A Brindisi poteva essere una strage con perdite di giovani vite ancora più numerose. Ma quando una ragazza di appena 16 anni resta uccisa in un attentato criminoso mentre entra a scuola nel suo istituto intitolato ai giudici Falcone e Morvillo, assistiamo non solo ad un atto di ferocia e di criminalità inaudita, ma anche ad un segnale di intimidazione· ed ad un attacco a tutta la convivenza civile. Insieme al dolore e allo sgomento c’è anche il dovere di collegare l’orrendo atto criminale alla data e cioè all’anniversario della strage di Capaci, perché l’attentato è compiuto a venti anni da quel tremendo assassinio che precedette di poco quello di Borsellino. La mafia non ha mai cessato di esprimere nei modi più diversi – dai colletti bianchi e grigi al ricatto, all’usura, al pizzo, fino ad attentati come questo – la sua azione per procurarsi ricchezza e potere di influenza da spendere in ogni direzione.

Lo abbiamo constatato ormai in innumerevoli inchieste della magistratura e nel lavoro investigativo delle forze dell’ordine che hanno trovato spazio anche sul terreno giornalistico, grazie soprattutto all’instancabile iniziativa del movimento di don Ciotti.
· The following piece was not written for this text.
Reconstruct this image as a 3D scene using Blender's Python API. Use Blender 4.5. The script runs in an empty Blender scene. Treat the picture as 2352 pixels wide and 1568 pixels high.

Proprio da qui bisogna ripartire non solo per esprimere tutto il nostro sgomento e dolore, ma per riaffermare nello stesso tempo che riprenderemo con più energia ed efficacia la lotta contro il mostro mafioso che vorrebbe invece disporre di tutto e tutti. In questo senso colpire così crudelmente studenti ha un valore tragicamente simbolico perché vuole atterrire l’intero paese fino ad uccidere i giovani che del paese rappresentano la nostra stessa speranza di futuro. Ma è un ricatto che non potrà vincere se tutti, a cominciare dai partiti che devono smettere di divedersi in Parlamento in materia di corruzione, se tutti faremo la parte doverosa che ci spetta anche per onorare la ragazza brindisina, ultima vittima di un “rosario” di morti di mafia che speravamo concluso.